08 Expense Ratio Calculator
A small fee, a widening gap.
A fund's expense ratio looks tiny on paper. Compounded over decades, the gap it opens between gross and net is anything but.
—
How to read this tool What each input changes
Every fund charges an expense ratio, skimmed from returns before they ever reach you. This shows the gap that one quiet number opens up over time.
- Investment amount
- The sum you invest. The rupee cost of fees scales directly with it.
- Gross annual return
- The return the fund earns before fees. The expense ratio is netted out of this every year.
- Expense ratio
- The fund's annual fee, as a percentage. It looks tiny, but it compounds against you for every year you hold the fund.
- Holding period
- How long you stay invested. The gap widens the longer you hold, because fees paid early also forfeit all of their future compounding.
We would rather you saw the cost.
The expense ratio is the quietest number in investing. It never lands on a statement, never triggers an alert, and never stops working against your returns. Much of the industry is content to leave it exactly that quiet.

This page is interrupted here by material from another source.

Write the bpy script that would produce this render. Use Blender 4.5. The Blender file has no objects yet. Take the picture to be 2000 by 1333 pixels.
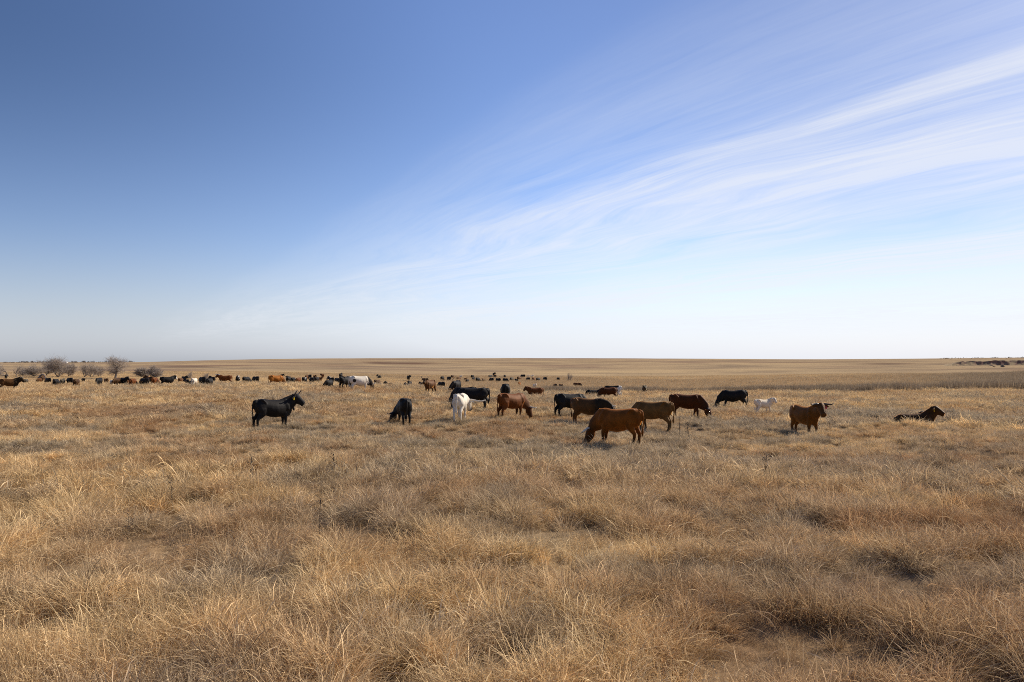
import bpy, bmesh, math, random
import numpy as np
from mathutils import Vector, Matrix
R = math.radians
scene = bpy.context.scene
COL = scene.collection

# ------------------------------------------------------------------ camera
FPX = 2000 * 28.0 / 36.0            # focal length in photograph pixels
HOR = 704.0                          # eye level, photograph pixels
PITCH = math.atan((HOR - 666.5) / FPX)
CAMZ = 3.0
cd = bpy.data.cameras.new('camera'); cam = bpy.data.objects.new('camera', cd); COL.objects.link(cam)
cd.lens = 28.0; cd.sensor_width = 36.0; cd.clip_start = 0.1; cd.clip_end = 20000
cam.location = (0, 0, CAMZ); cam.rotation_euler = (math.pi/2 + PITCH, 0, 0)
scene.camera = cam

# ------------------------------------------------------------------ sky and sun
SUN_ELEV, SUN_AZ = R(36), R(62)      # azimuth measured to the right of the view direction
world = bpy.data.worlds.new('World'); scene.world = world; world.use_nodes = True
wn, wl = world.node_tree.nodes, world.node_tree.links
wn.clear()
def WN(t, **k):
    n = wn.new(t)
    for a, b in k.items(): setattr(n, a, b)
    return n
def wmath(op, a, b=None, c=None, clamp=False):
    n = WN('ShaderNodeMath', operation=op, use_clamp=clamp)
    for i, v in enumerate((a, b, c)):
        if v is None: continue
        if isinstance(v, (int, float)): n.inputs[i].default_value = v
        else: wl.new(v, n.inputs[i])
    return n.outputs[0]
sky = WN('ShaderNodeTexSky', sky_type='NISHITA', sun_disc=False)
sky.sun_elevation = SUN_ELEV; sky.sun_rotation = SUN_AZ
sky.air_density = 1.0; sky.dust_density = 0.6; sky.ozone_density = 2.5; sky.altitude = 300
tc = WN('ShaderNodeTexCoord')
sep = WN('ShaderNodeSeparateXYZ'); wl.new(tc.outputs['Generated'], sep.inputs[0])
zz = wmath('MAXIMUM', sep.outputs[2], 0.012)
pxx = wmath('DIVIDE', sep.outputs[0], zz); pyy = wmath('DIVIDE', sep.outputs[1], zz)
DA = R(-27.2)                        # the cirrus bands run towards this azimuth
cu = wmath('ADD', wmath('MULTIPLY', pxx, math.sin(DA)), wmath('MULTIPLY', pyy, math.cos(DA)))
cv = wmath('ADD', wmath('MULTIPLY', pxx, math.cos(DA)), wmath('MULTIPLY', pyy, -math.sin(DA)))
def wcomb(x, y, z=0.0):
    n = WN('ShaderNodeCombineXYZ')
    for i, v in enumerate((x, y, z)):
        if isinstance(v, (int, float)): n.inputs[i].default_value = v
        else: wl.new(v, n.inputs[i])
    return n.outputs[0]
def wnoise(vec, scale, detail=6, rough=0.6, dist=0.0):
    n = WN('ShaderNodeTexNoise'); wl.new(vec, n.inputs['Vector'])
    n.inputs['Scale'].default_value = scale; n.inputs['Detail'].default_value = detail
    n.inputs['Roughness'].default_value = rough; n.inputs['Distortion'].default_value = dist
    return n.outputs['Fac']
warp = wnoise(wcomb(wmath('MULTIPLY', cu, 0.22), wmath('MULTIPLY', cv, 0.3), 3.1), 1.0, 3, 0.5)
vw = wmath('ADD', cv, wmath('MULTIPLY', wmath('SUBTRACT', warp, 0.5), wmath('MULTIPLY', cv, 0.55)))
lv = wmath('LOGARITHM', wmath('MAXIMUM', vw, 0.05), 2.0)        # log of distance across the bands
ramp = WN('ShaderNodeValToRGB'); wl.new(wmath('DIVIDE', wmath('ADD', lv, 1.0), 6.0), ramp.inputs[0])
cr = ramp.color_ramp; cr.interpolation = 'EASE'
def stops(cr, st):
    while len(cr.elements) > 1: cr.elements.remove(cr.elements[-1])
    cr.elements[0].position = st[0][0]; cr.elements[0].color = st[0][1]
    for p, c in st[1:]:
        e = cr.elements.new(p); e.color = c
def g(v): return (v, v, v, 1)
def vpos(v): return (math.log2(v) + 1) / 6
stops(cr, [(0.0, g(0)), (vpos(1.3), g(0)), (vpos(1.75), g(.20)), (vpos(2.3), g(.36)), (vpos(2.8), g(.82)), (vpos(3.4), g(.86)),
           (vpos(4.3), g(.75)), (vpos(5.3), g(.42)), (vpos(6.2), g(.80)), (vpos(7.6), g(.95)), (vpos(9.5), g(.5)), (vpos(14), g(.75)), (vpos(30), g(.7))])
st1 = wnoise(wcomb(wmath('MULTIPLY', cu, 0.40), wmath('MULTIPLY', vw, 3.0), 0.0), 1.0, 8, 0.62, 0.35)
st2 = wnoise(wcomb(wmath('MULTIPLY', cu, 0.16), wmath('MULTIPLY', vw, 0.8), 7.0), 1.0, 5, 0.55, 0.2)
fine = wnoise(wcomb(wmath('MULTIPLY', cu, 0.9), wmath('MULTIPLY', vw, 12.0), 2.0), 1.0, 6, 0.65, 0.8)
tex = wmath('ADD', wmath('ADD', wmath('MULTIPLY', st1, 1.0), wmath('MULTIPLY', st2, 0.75)), wmath('MULTIPLY', fine, 0.42))
tex = wmath('MULTIPLY', wmath('SUBTRACT', tex, 0.74), 2.1, clamp=True)
ufade = WN('ShaderNodeMapRange', interpolation_type='SMOOTHSTEP'); wl.new(wmath('DIVIDE', cu, wmath('ADD', wmath('MULTIPLY', cv, 1.0), 0.4)), ufade.inputs[0])
ufade.inputs[1].default_value = 0.0; ufade.inputs[2].default_value = 4.2; ufade.inputs[3].default_value = 1.0; ufade.inputs[4].default_value = 0.42
cloud = wmath('MULTIPLY', wmath('MULTIPLY', ramp.outputs[0], tex), ufade.outputs[0], clamp=True)
cloud = wmath('MULTIPLY', cloud, 0.92, clamp=True)
# clear dry air seen through a polarising filter: darkest a right angle from the sun, fading out in the haze above the horizon
sunv = WN('ShaderNodeVectorMath', operation='DOT_PRODUCT'); wl.new(tc.outputs['Generated'], sunv.inputs[0])
sunv.inputs[1].default_value = (math.sin(SUN_AZ)*math.cos(SUN_ELEV), math.cos(SUN_AZ)*math.cos(SUN_ELEV), math.sin(SUN_ELEV))
c2 = wmath('MULTIPLY', sunv.outputs['Value'], sunv.outputs['Value'])
polar = wmath('DIVIDE', wmath('SUBTRACT', 1.0, c2), wmath('ADD', 1.0, c2))
def wrange(v, a, b, c, d, kind='SMOOTHSTEP'):
    n = WN('ShaderNodeMapRange', interpolation_type=kind); wl.new(v, n.inputs[0])
    for i, q in enumerate((a, b, c, d)): n.inputs[i+1].default_value = q
    return n.outputs[0]
alt = wrange(sep.outputs[2], 0.0, 0.36, 0.0, 1.0)
polar = wmath('MULTIPLY', polar, alt)
hs = WN('ShaderNodeHueSaturation'); wl.new(sky.outputs[0], hs.inputs['Color'])
wl.new(wmath('ADD', 1.0, wmath('MULTIPLY', polar, 0.10)), hs.inputs['Saturation'])
glow = wmath('MULTIPLY', wrange(sunv.outputs['Value'], -.05, .55, 0.0, 1.0), wrange(sunv.outputs['Value'], .50, .88, 1.0, -.15))
glow = wmath('ADD', 1.0, wmath('MULTIPLY', glow, .38))
wl.new(wmath('MULTIPLY', glow, wmath('SUBTRACT', 1.20, wmath('MULTIPLY', polar, 0.50))), hs.inputs['Value'])
gain = WN('ShaderNodeMix', data_type='RGBA', blend_type='MULTIPLY'); gain.inputs[0].default_value = 1
wl.new(hs.outputs[0], gain.inputs[6]); gain.inputs[7].default_value = (.98, .95, 1.12, 1)
lum = WN('ShaderNodeRGBToBW'); wl.new(sky.outputs[0], lum.inputs[0])
hz = WN('ShaderNodeMix', data_type='RGBA', blend_type='MULTIPLY'); hz.inputs[0].default_value = 1
wl.new(wmath('MINIMUM', wmath('MULTIPLY', lum.outputs[0], glow), 7.0), hz.inputs[6]); hz.inputs[7].default_value = (1.09, 1.18, 1.34, 1)
skyc = WN('ShaderNodeMix', data_type='RGBA'); wl.new(wrange(sep.outputs[2], -.06, .16, 1.0, 0.0), skyc.inputs[0])
wl.new(gain.outputs[2], skyc.inputs[6]); wl.new(hz.outputs[2], skyc.inputs[7])
mixc = WN('ShaderNodeMix', data_type='RGBA'); wl.new(wmath('MULTIPLY', cloud, wrange(sep.outputs[2], .012, .05, 0.0, 1.0)), mixc.inputs[0]); wl.new(skyc.outputs[2], mixc.inputs[6])
mixc.inputs[7].default_value = (8.7, 8.9, 9.4, 1)
bg = WN('ShaderNodeBackground'); bg.inputs['Strength'].default_value = 0.084
wl.new(mixc.outputs[2], bg.inputs['Color'])
wo = WN('ShaderNodeOutputWorld'); wl.new(bg.outputs[0], wo.inputs['Surface'])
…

We built this calculator to pull that number into the open. Third Rock Wealth earns a distribution commission, set by SEBI and disclosed in every scheme document, and we would still rather you knew precisely what a fund costs before you commit a single rupee to it.
Nothing about your money should be hidden from you, least of all by the people you trust to look after it.
For illustrative purposes only. Mutual fund investments are subject to market risks. Past returns do not guarantee future performance. This tool does not constitute investment advice.